5. Многие иранцы определённого возраста продолжают верить, что британцы так или иначе контролируют или оказывают влияние в свою пользу на всё в Иране. Фактически, несмотря на свою причастность к госперевороту 1953 года (либо они искусно спровоцировали его), и долгую историю их вмешательства в дела Ирана (включая печально известные нефтяные и табачные концессии), британцы вплоть до недавнего времени имели своё посольство в Тегеране (пока американцы терпели унижения в кризисе с заложниками), что часто упоминается (сторонниками теории заговора на любом общественном собрании) в качестве доказательства того, что британское влияние не уменьшилось с созданием Исламской Республики. Иранское наваждение в 1970-х годах британскими интригами было высмеяно в одном из лучших романов-бестселлеров всех времён, «Мой дядя Наполеон», Ираджа Пезешкзада (друг и современник моего отца, служивший также в МИДе, уехавший во Францию после революции), который был также с успехом экранизирован в виде сериала в то же время. (См. «Мой дядя Наполеон» в переводе Дика Дэвиса. Нью-Йорк. Модерн Лайбрари. 2006).

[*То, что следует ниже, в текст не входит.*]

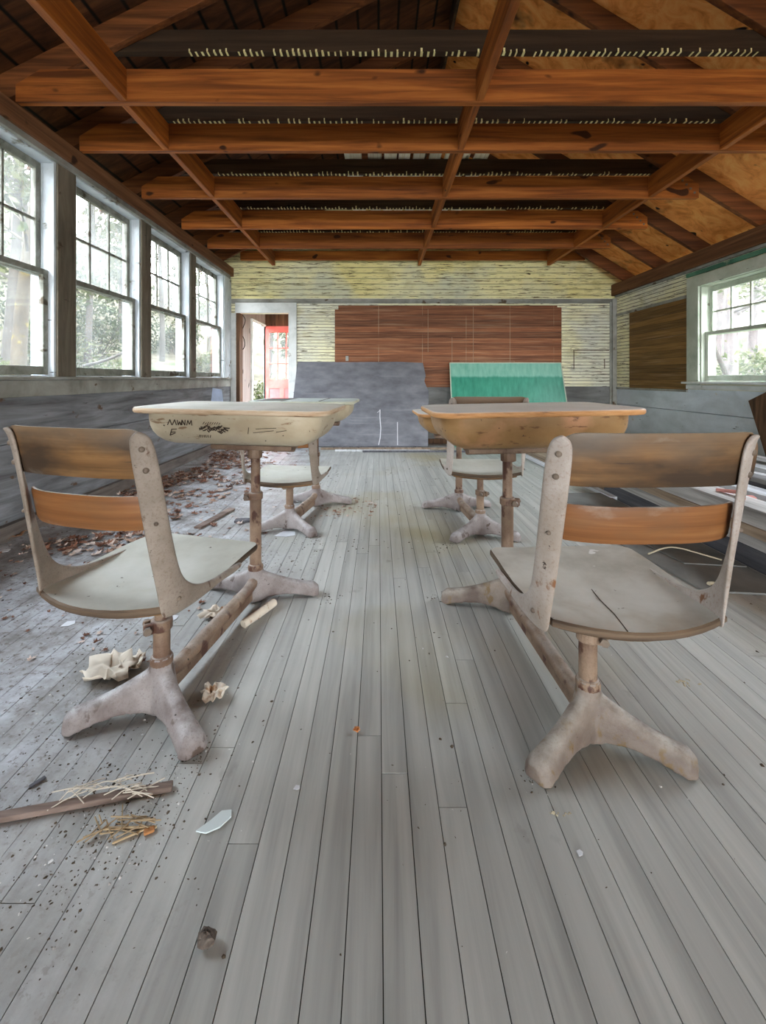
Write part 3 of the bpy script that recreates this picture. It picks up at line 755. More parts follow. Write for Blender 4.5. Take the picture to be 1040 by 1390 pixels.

6. Харрази признавал, что также сыграл роль в предложении (о его роли публично говорили американские СМИ), но больше не говорит об этом с журналистами. Когда я был в Тегеране в 2007 году, он рассказывал мне, что его буквально затопили просьбы американских СМИ продолжать записывать свои воспоминания, но он больше этого не делал.

7. См. официальный вэб-сайт www.wechange.info/english/.

8. См. «Тихая борьба за права в Иране». Вашингтон Пост. 26 августа 2007.

Айатолла просит о различии

1. Иран не признаёт двойное гражданство (и при режиме шаха тоже не делал этого). Согласно иранским законам, иранский гражданин может стать гражданином другого государства в том случае, если он или она сначала откажется от своего иранского гражданства, что должно быть сделано официально. Если иранский гражданин откажется от своего иранского гражданства, то уже не сможет въехать в Иран, что означает, что долгие годы иранцы, обладающие европейскими или американскими паспортами, скрывали их от иранских консульств. При Хатами (хотя закон так и не был изменён) иранцы смогли свободно признать наличие у них двойного гражданства, хотя им приходится путешествовать за границу, используя свой иранский паспорт.

2. Согласно заявлению своей администрации, и сообщению газеты Хам Михан, процитированному агентством Франс Пресс 21 июня 2007 года.

Опасения перед чёрной чалмой

1. Представитель духовенства становится айатоллой при помощи консенсуса других айатолл, и не существует официальных правил получения этого титула. Ожидается, разумеется, что кандидат должен быть ходжатольислам, опубликовать ряд работ по исламской теории и закону шариата, и иметь своих последователей, но в Иране обычно его поднимают по статусу и положению, когда другие айатоллы, обращаясь к нему, говорят «айатолла». Рафсанджани начали называть айатоллой иранские СМИ в конце 2006 года. «Так вы хотите стать айатоллой?», Слэйт, 6 апреля 2004 года. www.slate.com/id/2098364/.

2. Пресс-конференция в Багдаде 11 февраля 2007 года, проводённая анонимными источниками из Пентагона. См. news.bbc.co.uk/2/hi/middle_east/6351257.stm.

3. «Суд над Хосровом Гольсорхи» показывали также по государственному иранскому телевидению сразу после революции, но с тех пор его запретили к показу. Тем не менее, имеются пиратские копии посредственного качества.